81. Verhandlungstag, 30.1.2014 Die vielen Rätsel im Mordfall Kiesewetter
Ein vergleichsweise ruhiger Prozesstag ohne spektakuläre Enthüllungen. Auch heftige Auseinandersetzungen zwischen Nebenklage und Bundesanwaltschaft oder Schlagabtausch zwischen Verteidigung und Gericht wie am Vortag blieben aus.
30. Januar
Donnerstag, 30. Januar 2014
Dennoch gab es wichtige Erkenntnisse und durchaus erschreckende Einblicke in die Arbeit der Ermittlungsbehörden. Wenn ein Polizist oder eine Polizistin getötet wird, dann - so kennt man es jedenfalls aus amerikanischen Filmen - läuft der ganze Sicherheitsapparat auf Hochtouren, bleibt nichts unversucht, wird jeder verfügbare Beamte eingebunden. Nicht so im Fall Kiesewetter. Zwar wurde schnell eine Sonderkommission "Parkplatz" eingerichtet, die verblieb aber an der örtlichen Polizeidirektion Heilbronn.

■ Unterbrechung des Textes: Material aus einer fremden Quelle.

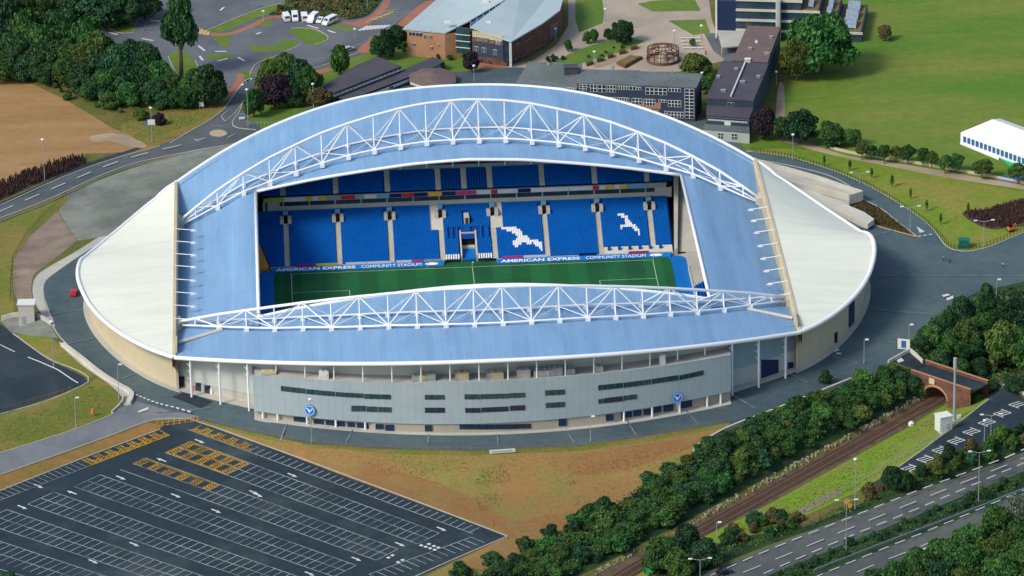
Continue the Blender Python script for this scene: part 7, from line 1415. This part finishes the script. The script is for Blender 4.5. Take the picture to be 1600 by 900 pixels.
# vehicles
def vehicle(kind, px, rz, paint, label, group=None, at=None):
    p = g1(*px); o = empty('parked_'+('car' if kind == 'car' else 'van') if group else kind, p, rz)
    tag(o, label, 'car' if kind == 'car' else 'van', group)
    L_, W_, Hh = {'car': (4.2, 1.75, 1.45), 'van': (5.4, 2.0, 2.45), 'minibus': (5.9, 2.05, 2.5)}[kind]
    if kind == 'car': prof = [(-.5, .22), (.5, .22), (.5, .52), (.40, .62), (.24, .68), (.10, 1.0), (-.26, 1.0), (-.44, .68), (-.5, .6)]
    else: prof = [(-.5, .16), (.5, .16), (.5, .42), (.46, .52), (.36, .58), (.25, .97), (.18, 1.0), (-.47, 1.0), (-.5, .94)]
    mb = MB(); n = len(prof); rowsv = []
    for y, k in ((-W_/2, .0), (-W_/2+.12, 1), (W_/2-.12, 1), (W_/2, 0)):
        rowsv.append([(x*L_*(1 if k else .985), y, (z*Hh if k else (z*Hh*.97 if z > .5 else z*Hh*1.05))) for x, z in prof])
    vs = [v for r_ in rowsv for v in r_]; fs = [(i*n+j, i*n+(j+1) % n, (i+1)*n+(j+1) % n, (i+1)*n+j) for i in range(3) for j in range(n)]+[tuple(range(n)), tuple(range(4*n-1, 3*n-1, -1))]
    mb.add(vs, fs); body = mb.build('body', M[paint], o)
    def gp(name, pts, off): m_ = MB(); m_.hexa([np.array(q_) for q_ in pts], [np.array(q_)+np.array(off) for q_ in pts]); m_.build(name, M['dark_glass'], o)
    a, b = (prof[4], prof[5]); q = lambda t, y: ((a[0]+(b[0]-a[0])*t)*L_, y, (a[1]+(b[1]-a[1])*t)*Hh)
    gp('windscreen', [q(.1, -W_*.4), q(.1, W_*.4), q(.9, W_*.36), q(.9, -W_*.36)], (.05, 0, .03))
    zs, ze = (.66*Hh, .93*Hh) if kind == 'car' else (.60*Hh, .86*Hh); x0, x1 = {'car': (-.33, .14), 'van': (.10, .27), 'minibus': (-.44, .27)}[kind]
    for s in (-1, 1): gp('side_window', [(x0*L_, s*W_/2, zs), (x1*L_, s*W_/2, zs), ((x1-.07)*L_, s*W_/2, ze), ((x0+.03)*L_, s*W_/2, ze)], (0, s*.02, 0))
    gp('rear_window', [(-.5*L_ if kind != 'car' else -.42*L_, -W_*.36, zs), (-.5*L_ if kind != 'car' else -.42*L_, W_*.36, zs), (-.495*L_ if kind != 'car' else -.3*L_, W_*.34, ze), (-.495*L_ if kind != 'car' else -.3*L_, -W_*.34, ze)], (-.04, 0, .02))
    for sx in (-.31, .31):
        for s in (-1, 1): m_ = MB(); m_.tube((sx*L_, s*(W_/2-.2), .33), (sx*L_, s*(W_/2+.02), .33), .33, 12); w_ = m_.build('wheel', M['tyre'], o); m_ = MB(); m_.tube((sx*L_, s*(W_/2+.02), .33), (sx*L_, s*(W_/2+.04), .33), .2, 10); m_.build('rim', M['grey_metal'], w_)
    for s in (-1, 1): m_ = MB(); m_.box((.5*L_, s*W_*.36, .42*Hh if kind == 'car' else .36*Hh), (.06, .35, .16)); m_.build('headlight', M['white_steel'], o); m_ = MB(); m_.box((-.5*L_, s*W_*.4, .5*Hh), (.05, .2, .25)); m_.build('tail_light', M['board_red'], o)
    return o
for px, rz, kind, l in (((447, 31), R(100), 'van', 'white panel van at the left end of the row, seen from behind'), ((461, 31), R(-88), 'van', 'second white van from the left, facing the road'), ((475.5, 31), R(95), 'van', 'third white van from the left, plain-backed'), ((489, 33), R(-112), 'minibus', 'white minibus with dark windscreen left of the small white car'), ((500.5, 34), R(-110), 'car', 'small white car squeezed between two white minibuses'), ((515, 37), R(-128), 'minibus', 'white minibus at the right end of the row, turned sideways')):
    vehicle(kind, px, rz, 'car_white', l, 'white vehicles parked on the loop')
vehicle('car', (116, 460), R(80), 'car_red', 'red car parked beside the left end wall on the ring road').name = 'red_car'; vehicle('car', (1132, 897), R(25), 'car_dark', 'dark blue car driving on the dual carriageway at the bottom edge').name = 'car'
vehicle('car', (545, 79), R(30), 'car_silver', 'silver car on the campus road behind the conical tree').name = 'car'
# people
def person(px, rz, top, legs, label, stride=.18, at=None):
    p = g1(*px) if at is None else at; o = empty('person', p, rz); tag(o, label, 'person')
    J = [(0, 0, .95), (0, 0, 1.2), (0, 0, 1.43), (0, 0, 1.53), (0, .02, 1.66), (0, .01, 1.76), (.2, 0, 1.42), (.25, -.05, 1.14), (.23, -.16, .90), (-.2, 0, 1.42), (-.25, .05, 1.14), (-.23, .0, .88), (.1, 0, .9), (.11, -stride*.5, .5), (.11, -stride, .08), (.11, -stride-.14, .03), (-.1, 0, .9), (-.11, stride*.4, .5), (-.11, stride, .08), (-.11, stride-.14, .03)]
    E_ = [(0, 1), (1, 2), (2, 3), (3, 4), (4, 5), (2, 6), (6, 7), (7, 8), (2, 9), (9, 10), (10, 11), (0, 12), (12, 13), (13, 14), (14, 15), (0, 16), (16, 17), (17, 18), (18, 19)]
    Rr = [.15, .14, .15, .06, .10, .08, .065, .05, .04, .065, .05, .04, .095, .07, .05, .045, .095, .07, .05, .045]
    me = bpy.data.meshes.new('person_body'); me.from_pydata(J, E_, []); me.materials.append(M['skin']); b = linkmesh('body', me, o); sk = b.modifiers.new('skin', 'SKIN'); sv = me.skin_vertices[0].data if len(me.skin_vertices) else None
    if sv is None:
        bm = bmesh.new(); bm.from_mesh(me); lay = bm.verts.layers.skin.verify(); bm.verts.ensure_lookup_table()
        for i, v in enumerate(bm.verts): v[lay].radius = (Rr[i], Rr[i]*.8); v[lay].use_root = (i == 0)
        bm.to_mesh(me); bm.free()
    else:
        for i, d in enumerate(sv): d.radius = (Rr[i], Rr[i]*.8); d.use_root = (i == 0)
    b.modifiers.new('s', 'SUBSURF').levels = 1
    mb = MB(); mb.tube((0, 0, .92), (0, 0, 1.25), .19, 10, .19); mb.tube((0, 0, 1.25), (0, 0, 1.47), .19, 10, .12); mb.tube((.19, 0, 1.44), (.25, -.05, 1.12), .085, 8, .07); mb.tube((-.19, 0, 1.44), (-.25, .05, 1.12), .085, 8, .07); mb.build('jacket', M[top], o)
    mb = MB(); mb.tube((.1, 0, .95), (.11, -stride*.5, .5), .115, 8, .09); mb.tube((.11, -stride*.5, .5), (.11, -stride, .1), .09, 8, .07); mb.tube((-.1, 0, .95), (-.11, stride*.4, .5), .115, 8, .09); mb.tube((-.11, stride*.4, .5), (-.11, stride, .1), .09, 8, .07); mb.build('trousers', M[legs], o)
    mb = MB(); mb.tube((0, .03, 1.68), (0, .03, 1.79), .115, 10, .06); mb.build('hair', M['hair'], o); return o
person((1567, 418), 0.3, 'hi_vis', 'dark_cloth', 'person in a yellow-green safety top standing on the right plaza'); person((1474, 408), .9, 'pink_cloth', 'dark_cloth', 'person in a pale pink top walking on the right plaza'); person((1484, 412), .9, 'dark_cloth', 'dark_cloth', 'person in dark clothes walking beside the pale pink one')
person((302, 611), .4, 'hi_vis_orange', 'hi_vis_orange', 'person in orange work clothes by the doors at the left front corner'); person((1103, 86), .4, 'board_red', 'dark_cloth', 'person in a red top on the square near the hall')
# ------------------------------------------------------------------ light
W = bpy.data.worlds.new('World'); SC.world = W; W.use_nodes = True
wn = W.node_tree; bg = wn.nodes['Background']; sky = wn.nodes.new('ShaderNodeTexSky'); sky.sky_type = 'NISHITA'; sky.sun_disc = False
SUN_EL, SUN_AZ = R(42), math.atan2(-.82, -.48)     # azimuth from +Y, clockwise positive
sky.sun_elevation = SUN_EL; sky.sun_rotation = SUN_AZ; sky.dust_density = 2.0; sky.air_density = 1.0
bg.inputs['Strength'].default_value = .15; wn.links.new(sky.outputs[0], bg.inputs['Color'])
sd = bpy.data.lights.new('sun', 'SUN'); sd.energy = 2.1; sd.angle = R(15.0); sd.color = (1.0, .95, .86)
so = bpy.data.objects.new('sun', sd); COL.objects.link(so)
dirv = Vector((math.cos(SUN_EL)*math.sin(SUN_AZ), math.cos(SUN_EL)*math.cos(SUN_AZ), math.sin(SUN_EL)))
so.rotation_euler = dirv.to_track_quat('Z', 'Y').to_euler(); so.location = dirv*800
SC.view_settings.view_transform = 'Standard'; SC.view_settings.look = 'None'; SC.view_settings.exposure = 0.36; SC.view_settings.gamma = 1.0
SC.view_settings.use_curve_mapping = False
SC.cycles.use_denoising = True; SC.cycles.max_bounces = 5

Polizeidirektion sei überfordert gewesen
Erst nach zweieinhalb Jahren übernahm das Landeskriminalamt die Ermittlungen. Ein LKA-Beamter sagte dazu am 81. Verhandlungstag, das sei schon "sehr spät" gewesen. Die Heilbronner Polizeidirektion sei mit so einer Ermittlung vermutlich "überfordert" gewesen. Mehr wollte er sich über die Kollegen nicht auslassen. Es klang aber durch, dass der Beamte von der Arbeit der Heilbronner SoKo wenig begeistert war.
Keine E-Mail-Auswertung
Nicht einmal den privaten E-Mail-Account von Michelle Kiesewetter werteten die Beamten aus. Der Server dazu lag in den USA. Ein Antrag wurde einfach nicht gestellt. Warum? Keine Ahnung. Auch die Frage, warum die Staatsanwaltschaft ausdrücklich untersagte, mehrere Phantombilder, die von Zeugen gefertigt wurden, zu veröffentlicht, bleibt ungeklärt. Er habe dagegen nicht protestiert, sagte der LKA-Beamte heute.
Kein schlüssiges Motiv
Der Mord an der jungen Polizistin Michéle Kiesewetter passt nicht in das übliche Schema der NSU-Mordserie, die ja ansonsten nur Migranten töteten. Es gibt auch kein wirklich schlüssiges Motiv. So vieles liegt in diesem Fall noch im Dunkeln und der heutige Prozesstag hat eher noch neue Fragen aufgeworfen - das aber muss nicht unbedingt negativ sein. Umso mehr ungeklärte Fragen auf den Tisch des Münchner Oberlandesgerichts kommen, umso besser. Das mag nicht im Sinne der gern bemühten "Prozessökonomie" sein, aber es ist durchaus im Sinne der Opferfamilien und der Öffentlichkeit.